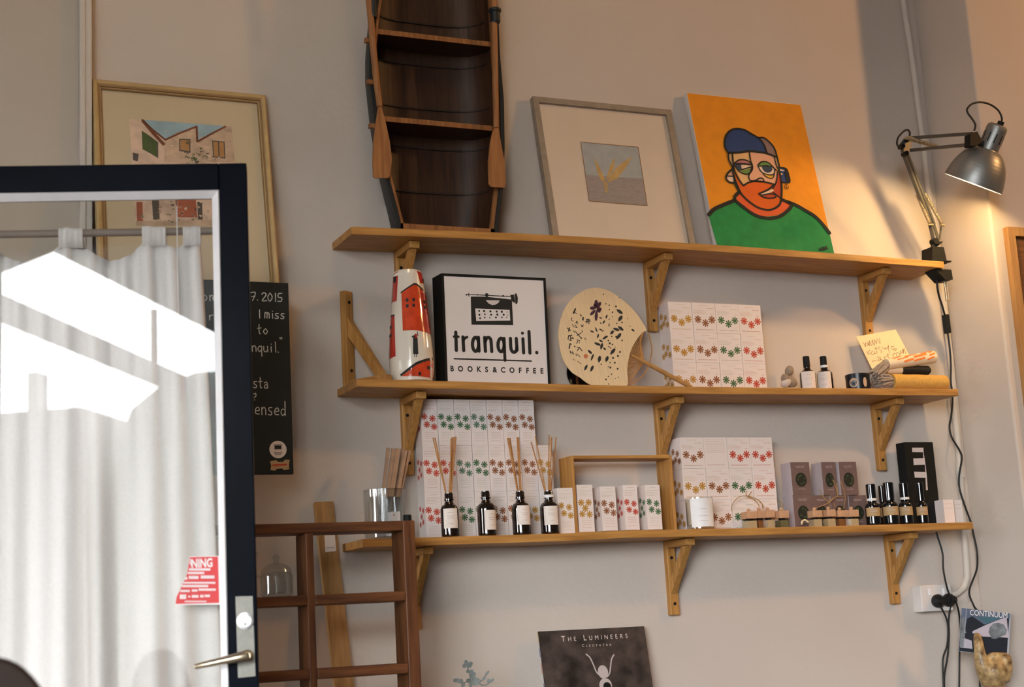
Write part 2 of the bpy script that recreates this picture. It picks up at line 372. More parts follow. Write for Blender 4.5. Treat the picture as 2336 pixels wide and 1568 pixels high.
# what the door pane mirrors from the street: awning, its arm, houses and a tree across the road
a = MB().prism([(-4.75, -10, 5.3), (-4.75, -10, 4.25), (-4.0, -10, 4.478), (-2.552, -10, 3.637), (-2.2, -10, 3.43), (-2.2, -10, 5.3)], (0, -.06, 0), 'street_dark')
a2 = MB().prism([(-4.75, -9.9, 4.29), (-4.75, -9.9, 4.03), (-4.41, -9.9, 3.872), (-2.984, -9.9, 3.195), (-2.2, -9.9, 2.84), (-2.2, -9.9, 2.975), (-2.561, -9.9, 3.162), (-4.41, -9.9, 4.118)], (0, -.06, 0), 'street_grey')
r = thing('street_awning', 'dark street awning mirrored in the glass of the open door', 'awning', (-4, -10, 0))
part(MB().bx((-3.075, -9.95, 3.42), (-3.04, -9.90, 3.86), 'street_grey'), 'post', r); part(a, 'canopy', r); part(a2, 'support_arm', r)
b = MB().bx((-8.2, -18, 0), (-6.42, -16, 4.13), 'street_grey'); b.bx((-7.12, -16.3, 4.13), (-7.0, -16, 4.62), 'street_grey')
solo(b, 'street_house', 'pale house with a chimney, mirrored at left in the door glass', 'house')
b = MB().prism([(-5.95, -16, 0), (-5.95, -16, 3.6), (-5.75, -16, 4.05), (-5.4, -16, 4.3), (-4.9, -16, 4.45), (-3.8, -16, 4.4), (-2.2, -16, 4.4), (-2.2, -16, 0)], (0, -2, 0), 'leaf_street')
solo(b, 'street_tree', 'clipped street tree mirrored at right in the door glass', 'tree')
b = MB()
for k in range(9):
    z_ = (4.30, 4.18, 4.36, 4.24)[k % 4]; b = MB().bx((-11+k*3.4, -24, 0), (-11+k*3.4+3.38, -20, z_), 'street_far').bx((-10.6+k*3.4, -20.03, .1), (-9.6+k*3.4, -20, 2.1), 'street_dark').bx((-9.2+k*3.4, -20.03, 1.0), (-8.2+k*3.4, -20, 2.3), 'street_dark')
    solo(b, 'row_house', 'low terraced house across the street, seen only as a reflection in the door glass', 'house', group='terraced houses across the street')
b = MB().bx((-40, -26, -.3), (20, YF-.3, -.05), 'asphalt'); struct(b, 'floor_street')
# ------------------------------------------------------------------ conduit and socket on the wall
p = [(2062, 12), (2081, 135), (2093, 229), (2103, 302), (2120, 449), (2138, 584), (2148, 655), (2156, 713), (2170, 837), (2177, 925), (2186, 1020), (2200, 1219), (2205, 1290), (2206, 1318), (2199, 1341), (2183, 1354), (2162, 1362)]
path = [at(2050, -90, -.012)]+[at(x, y, -.012) for x, y in p]
pipe = thing('wall_conduit', 'thin painted conduit pipe running down the corner to the socket', 'pipe', path[-1])
part(MB().tube(path, .0098, 'conduit', 12), 'pipe', pipe)
for (x, y) in ((2107, 322), (2190, 1075)):
    c = at(x, y, -.012); part(MB().lathe([(.0105, -.02), (.0125, -.02), (.0125, .02), (.0105, .02)], c, 'conduit', n=14), 'coupling', pipe)
s0 = at(2072, 1342); s1 = at(2165, 1386)
q = thing('wall_socket', 'white double wall socket at the foot of the corner conduit', 'socket', (s0[0], 0, s1[2]))
sx0, sx1, sz0, sz1, sd = at(2099, 1340, -.04)[0], at(2170, 1340, -.04)[0], at(2103, 1397, -.04)[2], at(2099, 1336, -.04)[2], .04
part(MB().bx((sx0, -sd, sz0), (sx1, 0, sz1), 'socket_white'), 'body', q, bevel=.003)
pl = Pl((sx0, -sd, sz1), X_, -Z_)
for x in ((sx0*.72+sx1*.28), (sx0*.25+sx1*.75)):
    part(MB().bx((x-.006, -sd-.004, sz1-.030), (x+.006, -sd, sz1-.010), 'milk_white'), 'switch', q, bevel=.002)
def cable(name, label, pts, y, rad=.0026, plug=None, n=5):
    ys = y if hasattr(y, '__len__') else [y]*len(pts)
    P = [at(a, b, c) for (a, b), c in zip(pts, ys)]
    r = thing(name, label, 'cable', P[0]); part(MB().tube(spline(P, n), rad, 'rubber', 8), 'cord', r)
    if plug is not None:
        c = V(plug); part(MB().lathe([(.017, 0), (.019, .004), (.019, .014), (.013, .026), (.010, .034), (0, .034)], c, 'rubber', axis=(0, -1, 0), n=20), 'plug', r)
    return r
pc = [at(2135, 1372, -.04), at(2160, 1370, -.04)]
pc = [(p_[0], -sd, p_[2]) for p_ in pc]
cable('power_cable', 'black cable looping down from the left plug of the wall socket', [(2138, 1378), (2149, 1390), (2161.7, 1423), (2161, 1470), (2151, 1505), (2152, 1560), (2152, 1610)], [-.072, -.06, -.05, -.05, -.05, -.05, -.05], plug=pc[0])
cable('power_cable', 'black cable hanging from under the bottom shelf to the right plug of the socket', [(2136, 1214), (2138, 1222), (2150, 1262), (2152, 1300), (2160, 1340), (2166, 1358), (2164, 1370)], [-.10, -.10, -.10, -.10, -.095, -.08, -.073], plug=pc[1])
cable('power_cable', 'black cable falling behind the two plugs to twist round its neighbour', [(2168.8, 1380), (2164, 1416), (2165, 1450), (2161.7, 1498), (2154, 1547), (2157, 1612)], [-.038, -.042, -.040, -.040, -.043, -.043])
cable('power_cable', 'short black cable bending right from the plugs behind the music case', [(2176, 1366), (2180, 1371), (2187.5, 1399.5), (2190, 1435), (2189, 1477), (2188, 1600)], [-.07, -.075, -.06, -.05, -.05, -.05])
# ------------------------------------------------------------------ shelves and brackets
SD = .16; ST = .0195; SX0, SX1 = 1.143, 2.957
def zfun(pts):
    q = sorted((at(a, b, -SD)[0], at(a, b, -SD)[2]) for a, b in pts)
    return lambda x: float(np.interp(x, [p[0] for p in q], [p[1] for p in q]))
ZT = zfun([(801.6, 517), (1180, 532), (1380, 542.6), (1680, 561.6), (1920, 579), (2155, 597)])
ZM = zfun([(822, 864.3), (1050, 870.5), (1420, 880.2), (1720, 884.2), (1940, 886), (2191.7, 888)])
ZB = zfun([(943, 1227), (1300, 1217), (1420, 1210.5), (1720, 1205), (1960, 1199), (2227, 1191.3)])
def shelf(zf, label):
    b = MB(); n = 24; xs = [SX0+(SX1-SX0)*i/n for i in range(n+1)]; vs = []
    for x in xs: vs += [(x, -.001, zf(x)), (x, -SD, zf(x)), (x, -SD, zf(x)-ST), (x, -.001, zf(x)-ST)]
    fs = [[4*i+k, 4*i+(k+1) % 4, 4*i+4+(k+1) % 4, 4*i+4+k] for i in range(n) for k in range(4)]+[[3, 2, 1, 0], [4*n, 4*n+1, 4*n+2, 4*n+3]]
    b.add(vs, fs, 'oak_x'); return solo(b, 'wall_shelf', label, 'shelf', bevel=.0015)
shelf(ZT, 'top oak shelf, carrying the wooden boat and two leaning pictures')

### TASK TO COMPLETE
Repeat the data exactly, excluding the pictures.

### COMPLETED TASK
Write part 2 of the bpy script that recreates this picture. It picks up at line 372. More parts follow. Write for Blender 4.5. Treat the picture as 2336 pixels wide and 1568 pixels high.
# what the door pane mirrors from the street: awning, its arm, houses and a tree across the road
a = MB().prism([(-4.75, -10, 5.3), (-4.75, -10, 4.25), (-4.0, -10, 4.478), (-2.552, -10, 3.637), (-2.2, -10, 3.43), (-2.2, -10, 5.3)], (0, -.06, 0), 'street_dark')
a2 = MB().prism([(-4.75, -9.9, 4.29), (-4.75, -9.9, 4.03), (-4.41, -9.9, 3.872), (-2.984, -9.9, 3.195), (-2.2, -9.9, 2.84), (-2.2, -9.9, 2.975), (-2.561, -9.9, 3.162), (-4.41, -9.9, 4.118)], (0, -.06, 0), 'street_grey')
r = thing('street_awning', 'dark street awning mirrored in the glass of the open door', 'awning', (-4, -10, 0))
part(MB().bx((-3.075, -9.95, 3.42), (-3.04, -9.90, 3.86), 'street_grey'), 'post', r); part(a, 'canopy', r); part(a2, 'support_arm', r)
b = MB().bx((-8.2, -18, 0), (-6.42, -16, 4.13), 'street_grey'); b.bx((-7.12, -16.3, 4.13), (-7.0, -16, 4.62), 'street_grey')
solo(b, 'street_house', 'pale house with a chimney, mirrored at left in the door glass', 'house')
b = MB().prism([(-5.95, -16, 0), (-5.95, -16, 3.6), (-5.75, -16, 4.05), (-5.4, -16, 4.3), (-4.9, -16, 4.45), (-3.8, -16, 4.4), (-2.2, -16, 4.4), (-2.2, -16, 0)], (0, -2, 0), 'leaf_street')
solo(b, 'street_tree', 'clipped street tree mirrored at right in the door glass', 'tree')
b = MB()
for k in range(9):
    z_ = (4.30, 4.18, 4.36, 4.24)[k % 4]; b = MB().bx((-11+k*3.4, -24, 0), (-11+k*3.4+3.38, -20, z_), 'street_far').bx((-10.6+k*3.4, -20.03, .1), (-9.6+k*3.4, -20, 2.1), 'street_dark').bx((-9.2+k*3.4, -20.03, 1.0), (-8.2+k*3.4, -20, 2.3), 'street_dark')
    solo(b, 'row_house', 'low terraced house across the street, seen only as a reflection in the door glass', 'house', group='terraced houses across the street')
b = MB().bx((-40, -26, -.3), (20, YF-.3, -.05), 'asphalt'); struct(b, 'floor_street')
# ------------------------------------------------------------------ conduit and socket on the wall
p = [(2062, 12), (2081, 135), (2093, 229), (2103, 302), (2120, 449), (2138, 584), (2148, 655), (2156, 713), (2170, 837), (2177, 925), (2186, 1020), (2200, 1219), (2205, 1290), (2206, 1318), (2199, 1341), (2183, 1354), (2162, 1362)]
path = [at(2050, -90, -.012)]+[at(x, y, -.012) for x, y in p]
pipe = thing('wall_conduit', 'thin painted conduit pipe running down the corner to the socket', 'pipe', path[-1])
part(MB().tube(path, .0098, 'conduit', 12), 'pipe', pipe)
for (x, y) in ((2107, 322), (2190, 1075)):
    c = at(x, y, -.012); part(MB().lathe([(.0105, -.02), (.0125, -.02), (.0125, .02), (.0105, .02)], c, 'conduit', n=14), 'coupling', pipe)
s0 = at(2072, 1342); s1 = at(2165, 1386)
q = thing('wall_socket', 'white double wall socket at the foot of the corner conduit', 'socket', (s0[0], 0, s1[2]))
sx0, sx1, sz0, sz1, sd = at(2099, 1340, -.04)[0], at(2170, 1340, -.04)[0], at(2103, 1397, -.04)[2], at(2099, 1336, -.04)[2], .04
part(MB().bx((sx0, -sd, sz0), (sx1, 0, sz1), 'socket_white'), 'body', q, bevel=.003)
pl = Pl((sx0, -sd, sz1), X_, -Z_)
for x in ((sx0*.72+sx1*.28), (sx0*.25+sx1*.75)):
    part(MB().bx((x-.006, -sd-.004, sz1-.030), (x+.006, -sd, sz1-.010), 'milk_white'), 'switch', q, bevel=.002)
def cable(name, label, pts, y, rad=.0026, plug=None, n=5):
    ys = y if hasattr(y, '__len__') else [y]*len(pts)
    P = [at(a, b, c) for (a, b), c in zip(pts, ys)]
    r = thing(name, label, 'cable', P[0]); part(MB().tube(spline(P, n), rad, 'rubber', 8), 'cord', r)
    if plug is not None:
        c = V(plug); part(MB().lathe([(.017, 0), (.019, .004), (.019, .014), (.013, .026), (.010, .034), (0, .034)], c, 'rubber', axis=(0, -1, 0), n=20), 'plug', r)
    return r
pc = [at(2135, 1372, -.04), at(2160, 1370, -.04)]
pc = [(p_[0], -sd, p_[2]) for p_ in pc]
cable('power_cable', 'black cable looping down from the left plug of the wall socket', [(2138, 1378), (2149, 1390), (2161.7, 1423), (2161, 1470), (2151, 1505), (2152, 1560), (2152, 1610)], [-.072, -.06, -.05, -.05, -.05, -.05, -.05], plug=pc[0])
cable('power_cable', 'black cable hanging from under the bottom shelf to the right plug of the socket', [(2136, 1214), (2138, 1222), (2150, 1262), (2152, 1300), (2160, 1340), (2166, 1358), (2164, 1370)], [-.10, -.10, -.10, -.10, -.095, -.08, -.073], plug=pc[1])
cable('power_cable', 'black cable falling behind the two plugs to twist round its neighbour', [(2168.8, 1380), (2164, 1416), (2165, 1450), (2161.7, 1498), (2154, 1547), (2157, 1612)], [-.038, -.042, -.040, -.040, -.043, -.043])
cable('power_cable', 'short black cable bending right from the plugs behind the music case', [(2176, 1366), (2180, 1371), (2187.5, 1399.5), (2190, 1435), (2189, 1477), (2188, 1600)], [-.07, -.075, -.06, -.05, -.05, -.05])
# ------------------------------------------------------------------ shelves and brackets
SD = .16; ST = .0195; SX0, SX1 = 1.143, 2.957
def zfun(pts):
    q = sorted((at(a, b, -SD)[0], at(a, b, -SD)[2]) for a, b in pts)
    return lambda x: float(np.interp(x, [p[0] for p in q], [p[1] for p in q]))
ZT = zfun([(801.6, 517), (1180, 532), (1380, 542.6), (1680, 561.6), (1920, 579), (2155, 597)])
ZM = zfun([(822, 864.3), (1050, 870.5), (1420, 880.2), (1720, 884.2), (1940, 886), (2191.7, 888)])
ZB = zfun([(943, 1227), (1300, 1217), (1420, 1210.5), (1720, 1205), (1960, 1199), (2227, 1191.3)])
def shelf(zf, label):
    b = MB(); n = 24; xs = [SX0+(SX1-SX0)*i/n for i in range(n+1)]; vs = []
    for x in xs: vs += [(x, -.001, zf(x)), (x, -SD, zf(x)), (x, -SD, zf(x)-ST), (x, -.001, zf(x)-ST)]
    fs = [[4*i+k, 4*i+(k+1) % 4, 4*i+4+(k+1) % 4, 4*i+4+k] for i in range(n) for k in range(4)]+[[3, 2, 1, 0], [4*n, 4*n+1, 4*n+2, 4*n+3]]
    b.add(vs, fs, 'oak_x'); return solo(b, 'wall_shelf', label, 'shelf', bevel=.0015)
shelf(ZT, 'top oak shelf, carrying the wooden boat and two leaning pictures')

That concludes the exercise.